According to the most recent census, there are 0.3 farmers between the ages of 20 and 34 for every farmer of retirement age.
The farmer population has been on the decline since the Second World War. While this may seem like a problem, it could be that Canada doesn’t need as many farmers as it used to. Advancements in farming implements and techniques have reduced the number of people needed to run a large operation, and may even mean that farmers are retiring at a later age than previous generations.
In the past, the median age dropped every 30 years as farmers retired and their sons or daughters took over their land, said Bollman. The median age dropped in 1921, 1951 and 1981. Although he was expecting to see the numbers start going down as early as 2006, that wasn’t the case.
“Sooner or later those older folks will retire and there will be a higher share of young operators, but (in the past) it was people who walked behind horses, manually lifted hay, rode in bumpy tractors without air conditioning,” said Bollman.

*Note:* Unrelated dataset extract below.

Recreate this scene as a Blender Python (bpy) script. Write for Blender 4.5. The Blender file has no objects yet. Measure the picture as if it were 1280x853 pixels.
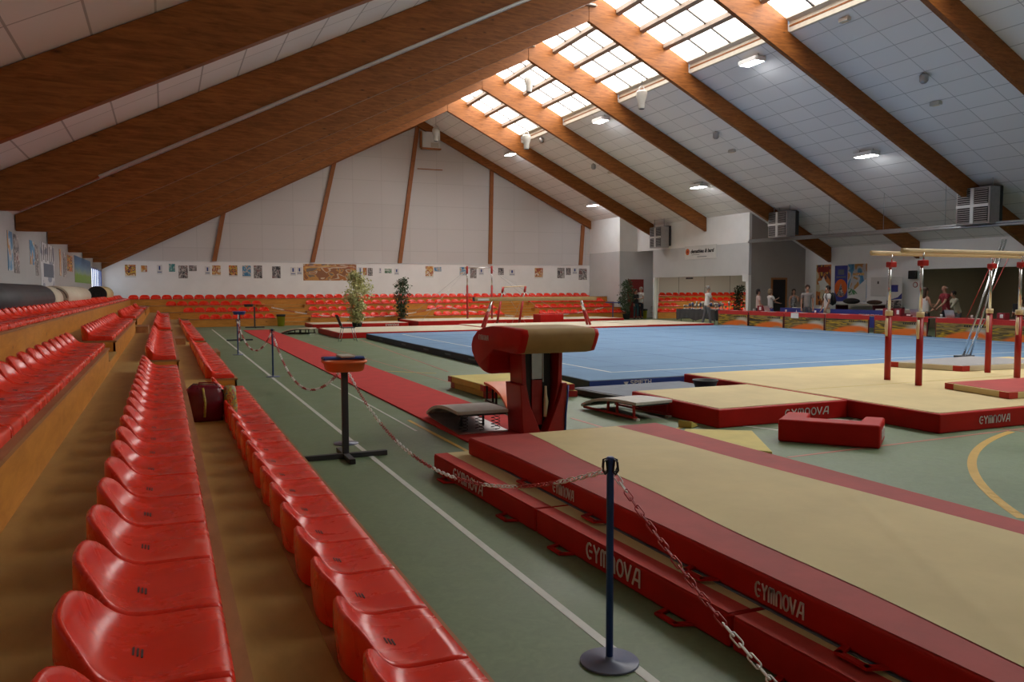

He expects modern machinery has made it easier for older farmers to stay.
“I am not, professionally, concerned about the rising age of farmers,” said Bill Brown, an agricultural economist and professor at the University of Saskatchewan.
Although he agrees that the average age of Canadian farmers is creeping up, he thinks it is due to several factors.
“Part of the problem is there’s a lot of old guys sitting in old folks homes, women too, that still fill out the census as if they were farmers,” he said.
According to Brown, 75 percent of farmers now have off-farm income and may not consider themselves farmers. Young people in particular may categorize themselves as career people rather than farmers.
“That would be fairly typical of students in my class, almost all of them are from the farm. If there’s 30 students, about five of them will be fully involved in the farm when they graduate … probably 10 will never be involved, and the other 15 will kind of be working their way into it and never actually move back home until either the parents pass on or retire, and (the students) are in their 40s.”